Sunday, August 21, 2011


If I were writing an exam for intro-to-intermediate microeconomics (or MBA microeconomics), this article from CNN Money would be a scenario on the final exam:
Total chicken production in the first half of 2011 rose 4% compared to the same period a year ago, while demand for chicken has cooled, according to the National Chicken Council.

Consequently, retail prices for chicken product have dipped.

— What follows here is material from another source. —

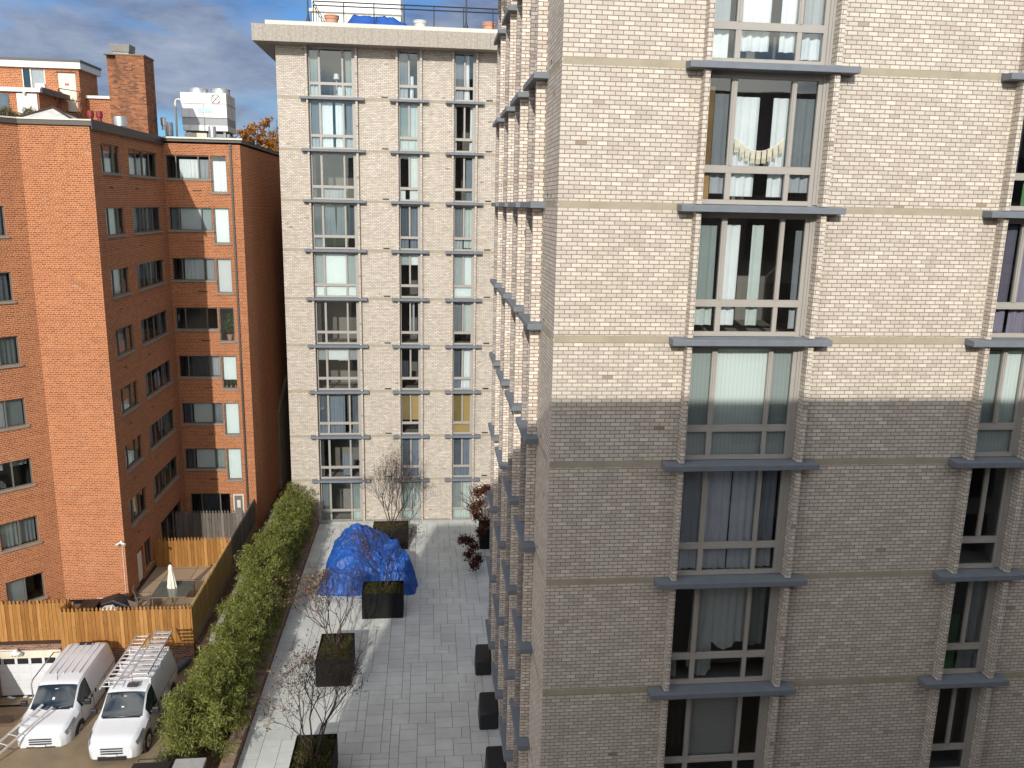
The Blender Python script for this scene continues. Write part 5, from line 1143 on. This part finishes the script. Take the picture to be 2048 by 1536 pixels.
# ------------------------------------------------------------------ planters and bare trees
def planter(x0, x1, y0, y1, h, label, seed):
    p = thing('planter', ((x0+x1)/2,(y0+y1)/2,TZ), label, 'planter', 'square black tree planters on the terrace'); t = 0.035
    b = MB(); z1 = TZ+h
    b.box(x0,x1,y0,y0+t,TZ,z1); b.box(x0,x1,y1-t,y1,TZ,z1); b.box(x0,x0+t,y0+t,y1-t,TZ,z1); b.box(x1-t,x1,y0+t,y1-t,TZ,z1); b.build('box', planter_mat, p, bevel=0.006)
    b = MB(); b.box(x0+t,x1-t,y0+t,y1-t,TZ,z1-0.16); b.build('soil', soil_mat, p)
    g2 = np.random.default_rng(seed); n = 3600
    P = np.stack([g2.uniform(x0+0.06,x1-0.06,n), g2.uniform(y0+0.06,y1-0.06,n), z1-0.15+g2.random(n)*0.12], -1)
    quads_at('ground_cover', P, 0.09, groundcover, p, g2, 2.2)
    return p
def bare_tree(x, y, z, label, seed, stems=5, h=1.0, leaves=(700, 260), tan=True, depth=6, lean=(0,0), spread=0.5, L0=0.72, r0=0.034, name='bare_tree', lm=None):
    t = thing(name, (x,y,z), label, 'tree', 'bare multi stem trees in the planters'); rg = random.Random(seed); mb = MB(); tips = []
    for s in range(stems):
        a_ = 2*math.pi*s/stems+rg.uniform(-.3,.3); d = Vector((math.cos(a_)*0.34+lean[0], math.sin(a_)*0.34+lean[1], 1))
        branch_tree(mb, (x+0.07*math.cos(a_), y+0.07*math.sin(a_), z), d, L0*h*rg.uniform(0.9,1.15), r0*rg.uniform(0.8,1.1), depth, rg, tips, spread, 6, 0.10, (2,2) if rg.random() < .25 else (2,3), 0.755, 0.13)
    mb.build('branches', bark_dark, t, smooth=60)
    P = np.array([q[0] for q in tips]); g2 = np.random.default_rng(seed)
    for nm, n, m_, sz, sel in (('dry_leaves', leaves[0], dead_leaf, 0.075, None), ('tan_leaves', leaves[1], tan_leaf, 0.085, 'left')):
        if not n: continue
        Q = P[P[:,0] < x-0.25] if sel else P
        if len(Q) < 5: continue
        w_ = Q[g2.integers(0,len(Q),n)] + g2.normal(size=(n,3))*0.06
        quads_at(nm, w_, sz, m_, t, g2, 1.9)
    return t
planter(-4.24,-2.95,22.05,24.10,1.08,'black square planter at the bottom edge holding the nearest bare tree',31)
planter(-4.24,-2.95,28.50,30.55,1.08,'black square planter between the nearest planter and the blue tarpaulin',32)
planter(-2.92,-1.12,33.66,34.95,1.18,'wide black planter right in front of the blue tarpaulin',33)
planter(-2.95,-1.09,41.14,42.45,1.08,'wide black planter behind the blue tarpaulin near the far block',34)
bare_tree(-3.55,23.2,-17.0,'nearest leafless multi stem tree with dark twigs, at the bottom of the terrace',51,6,1.45,(1100,200),spread=0.72,r0=0.033,depth=7)
bare_tree(-3.6,29.7,-17.0,'leafless multi stem tree with tan leaves reaching towards the hedge',52,6,1.32,(650,750),lean=(-0.16,0),spread=0.66,r0=0.029,depth=7)
bare_tree(-2.0,34.3,-16.9,'dark twiggy leafless tree in front of the blue tarpaulin',53,5,1.22,(700,120),lean=(-0.10,0),spread=0.66,r0=0.028,depth=7)
bare_tree(-2.0,41.9,-17.0,'tall pale twiggy tree in front of the far block windows',54,6,1.45,(700,0),spread=0.60,r0=0.031,depth=7)
def small_planter(x0,x1,y0,y1,h,label):
    p = thing('planter', ((x0+x1)/2,(y0+y1)/2,TZ), label, 'planter'); t = 0.035; z1 = TZ+h; b = MB()
    b.box(x0,x1,y0,y0+t,TZ,z1); b.box(x0,x1,y1-t,y1,TZ,z1); b.box(x0,x0+t,y0+t,y1-t,TZ,z1); b.box(x1-t,x1,y0+t,y1-t,TZ,z1); b.build('box', planter_mat, p)
    b = MB(); b.box(x0+t,x1-t,y0+t,y1-t,TZ,z1-0.1); b.build('soil', soil_mat, p)
small_planter(2.72,4.0,40.9,42.3,1.1,'black planter under the maroon leaved tree beside the near block')
mt = thing('maroon_tree', (3.3,41.4,-16.95), 'maroon leaved maple half hidden behind the ledges of the near block', 'tree')
mb = MB(); tips = []; rg = random.Random(77)
for s in range(4): branch_tree(mb,(3.3,41.4,-16.95),(-0.35+0.25*s-0.3,rg.uniform(-.5,.2),1),0.75,0.04,5,rg,tips,0.6,6,0.05,(2,3),0.76,0.15)
mb.build('branches', bark_dark, mt)
rg = random.Random(78); cl = [(2.35,40.6,-15.5),(2.6,41.3,-14.9),(2.95,41.0,-14.6),(2.5,40.8,-16.0),(2.1,39.9,-17.0),(1.75,39.7,-16.85),(2.3,39.3,-17.1),(2.0,38.6,-17.2),(2.45,38.2,-17.25),(2.25,37.8,-17.4),(2.7,41.2,-15.5),(3.2,41.5,-14.8),(3.0,40.8,-16.4),(2.65,39.8,-16.5)]
leaf_cloud('foliage', cl, [0.36]*len(cl), 5200, 0.10, red_leaf, mt, 9, aspect=1.5, shell=0.15, zmin=-17.85)

g3 = np.random.default_rng(91); nL = 520
ctr = np.array([(-3.6,23.2),(-3.6,29.6),(-2.0,34.3),(-2.0,41.8),(-5.6,27.0),(-5.7,33.0),(2.2,39.0)]); ii = g3.integers(0,len(ctr),nL)
PL = np.concatenate([ctr[ii]+g3.normal(size=(nL,2))*np.array([0.9,1.6]), np.full((nL,1),TZ+0.012)],1); PL = PL[(PL[:,0] > -6.15)]
VL = []; 
for q in PL:
    t_ = g3.uniform(0,6.28); s_ = g3.uniform(0.014,0.028); ca, sa = math.cos(t_)*s_, math.sin(t_)*s_
    VL += [(q[0]-ca,q[1]-sa,q[2]),(q[0]-sa*0.5,q[1]+ca*0.5,q[2]+0.006),(q[0]+ca,q[1]+sa,q[2]+0.003),(q[0]+sa*0.5,q[1]-ca*0.5,q[2]+0.006)]
tag(build_arr('fallen_leaves', np.array(VL,dtype=np.float32), np.arange(len(VL)).reshape(-1,4).tolist(), None, dead_leaf), 'dry fallen leaves scattered over the terrace paving', 'leaves', None, 'stuff')
# ------------------------------------------------------------------ big tarpaulin and covered seats
def big(x, y):
    def sm(v): v = max(0, min(1, v)); return v*v*(3-2*v)
    # outline in plan
    dl = (x+5.25) - 0.22*max(0, y-37.5); dr_ = (-0.62-x) - 0.32*max(0, y-37.6); df = y-35.95-0.10*math.sin(x*2.2); db = 41.6-y - 0.28*abs(x+3.3)
    e = min(dl, dr_, df, db) + 0.16*fb(x, y, 1.5, 2)
    if e <= 0: return 0
    edge = sm(e/0.42)
    hl = 1.45*math.exp(-(((x+3.55)/1.35)**2 + ((y-38.9)/2.2)**2)) + 0.42; hr = 0.98 if x > -2.25 and 36.6 < y < 39.4 else 0.62
    h = max(hl, hr*sm((x+2.8)/0.5))
    a1 = fb(x*0.9+y*0.5, y*0.8-x*0.3, 0.8, 5); a2 = fb(x, y, 1.9, 9); a3 = fb(x*1.3-y*0.4, y, 3.6, 13)
    a4 = fb(x*0.8+y*0.9, y-x*0.6, 6.5, 17)
    a5 = abs(math.sin(1.9*(x*0.6+y*0.8)+2.2*a1))
    fold = 0.50*(0.5-abs(a1)) + 0.15*(0.5-abs(a2)) + 0.045*(0.5-abs(a3)) + 0.006*(0.5-abs(a4)) + 0.13*a5
    return edge*(h+fold)
V, Fc = cloth_heap('t', big, -5.6, -0.4, 35.7, 42.0, TZ+0.002, 210, 240, 2)
tag(build_arr('blue_tarpaulin', V, Fc, None, tarp_mat, smooth=75), 'big crumpled blue tarpaulin heaped over furniture on the terrace', 'tarpaulin')
def seat_cover(x0, x1, y0, y1, zf, zk, label):
    b = MB(); n0 = len(b.v); nx_, ny_ = 8, 8
    b.extrude([(x0,y0,TZ),(x0,y1,TZ),(x0+0.05,y1,zk),(x0+0.04,(y0+y1)/2,(zf+zk)/2+0.03),(x0+0.02,y0+0.03,zf)],(x1-x0,0,0))
    tag(b.build('covered_armchair', cover_mat, bevel=0.06, smooth=40), label, 'covered seat', 'black covered seats along the near block')
seat_cover(1.80,2.40,28.85,29.75,-17.30,-17.05,'black covered seat by the near block, farthest of the three')
seat_cover(1.75,2.40,25.45,26.45,-17.30,-17.05,'black covered seat by the near block, middle of the three')
seat_cover(1.78,2.42,22.4,23.38,-17.25,-17.02,'black covered seat by the near block, cut by the bottom edge')

# ------------------------------------------------------------------ things in windows
gl_ = MB(); xa, xb, zg = 4.75+1.06, 4.75+2.06, LT+1.28; yy = YA+0.075
def gz(t): return zg-0.26*(1-(2*t-1)**2)
gl_.tube([(xa+(xb-xa)*i/16, yy, gz(i/16)) for i in range(17)], 0.006, 4)
gh = thing('paper_garland', (5.8,yy,LT), 'cream paper garland strung across the second storey window of the near block', 'garland')
gl_.build('string', canvas, gh)
for i in range(9):
    t = (i+0.5)/9; x = xa+(xb-xa)*t; z = gz(t); fb_ = MB(); fb_.box(x-0.045,x+0.045,yy-0.003,yy+0.002,z-0.15,z)
    for k in range(5): fb_.box(x-0.043+k*0.018,x-0.031+k*0.018,yy-0.002,yy+0.001,z-0.24,z-0.15)
    fb_.build('flag', plain('cream_paper',(0.46,0.44,0.34),0.9,0.1), gh)
b = MB(); b.lathe(4.75+1.40,YA+0.5,[(0.06,LT+0.02),(0.10,LT+0.25),(0.08,LT+0.27)],12); tag(b.build('vase', canvas, smooth=40), 'straw coloured vase on the floor behind the garland window', 'vase')
def house_plant(x, y, z, s, label, seed):
    p = thing('house_plant', (x,y,z), label, 'plant', 'potted plants on one window sill' if s < 1 else None); b = MB(); b.lathe(x,y,[(0.08*s,z),(0.12*s,z+0.2*s),(0.1*s,z+0.2*s)],12); b.build('pot', terracotta, p)
    leaf_cloud('foliage', [(x,y,z+0.45*s),(x+0.1*s,y,z+0.7*s),(x-0.1*s,y,z+0.62*s),(x+0.02,y,z+0.9*s)], [0.2*s,0.18*s,0.18*s,0.14*s], 500, 0.10*s, green_leaf, p, seed, aspect=2.5)
t3 = tops[3]; house_plant(X1+2.62, Y2+0.42, t3-1.7, 1.35, 'leafy green house plant behind the tall pane of the dark fourth storey window', 5)
t4 = tops[4]
for i, x in enumerate((2.35,2.58,2.8)): house_plant(X1+x, Y2+0.30, t4-1.7, 0.42, 'small potted plant on the sill under the half drawn blind', 6+i)
fx, fy, fz = T45(9-2.05, -0.2, tops[5]-1.06)
fn = MB(); d45 = Vector((d7,d7,0))
for i in range(17):
    a0, a1 = math.pi*i/17, math.pi*(i+1)/17
    for (aa, bb, mi) in ((a0,(a0+a1)/2,0),((a0+a1)/2,a1,1)):
        fn.mat(mi); c = Vector((fx,fy,fz)); P_ = lambda r, a_: c+d45*(r*math.cos(a_))+Vector((0,0,r*math.sin(a_)))
        fn.face([P_(0.08,aa),P_(0.36,aa),P_(0.36,bb),P_(0.08,bb)])
tag(fn.build('folding_fan', [white_paint, iron]), 'black and white pleated fan in the left window with the pelmet', 'fan')

# ------------------------------------------------------------------ the block behind the camera that shades the lower storeys
bb = thing('apartment_building', (10,-8,TZ), 'block behind the camera whose shadow covers the lower storeys and the terrace', 'building')
b = MB(); b.box(-8.45,40,-16,-1.0,-20,4.50); b.build('wall', brick_grey, bb)
b = MB()
for n in range(-6, 1):
    for i in range(9): b.box(-7.2+5*i,-4.9+5*i,-1.004,-0.9,LT+n*H+0.5,LT+n*H+2.2)
b.build('window', van_glass, bb)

The Department of Agriculture, keenly aware of these issues, announced Monday that it will make a special purchase of up to $40 million of chicken products, which the government will then donate to federal food assistance programs such as soup kitchens and its national Feeding America programs.
Even more interesting, this program seems to kick in whenever the price for chickens drops ... and prices have been low as of late:
The government made a similar move with a $30 million purchases of chicken products last year and a $42 million purchase of chicken products on 2008 with the intention of stabilizing retail prices.
If this is for your first economics class, the exam question would be a fairly difficult and open-ended one (though it could easily be narrowed down with more leading questions and some parts are easier than others):

What are the likely consequences of the USDA chicken-buying policy? Compared with no chicken-buying policy, how does this program affect private quantity demanded? Quantity supplied? Price? Will the government program stabilize prices as intended? Evaluate the efficiency consequences of this policy. Use a well-labeled graph and state any assumptions you need to make along the way.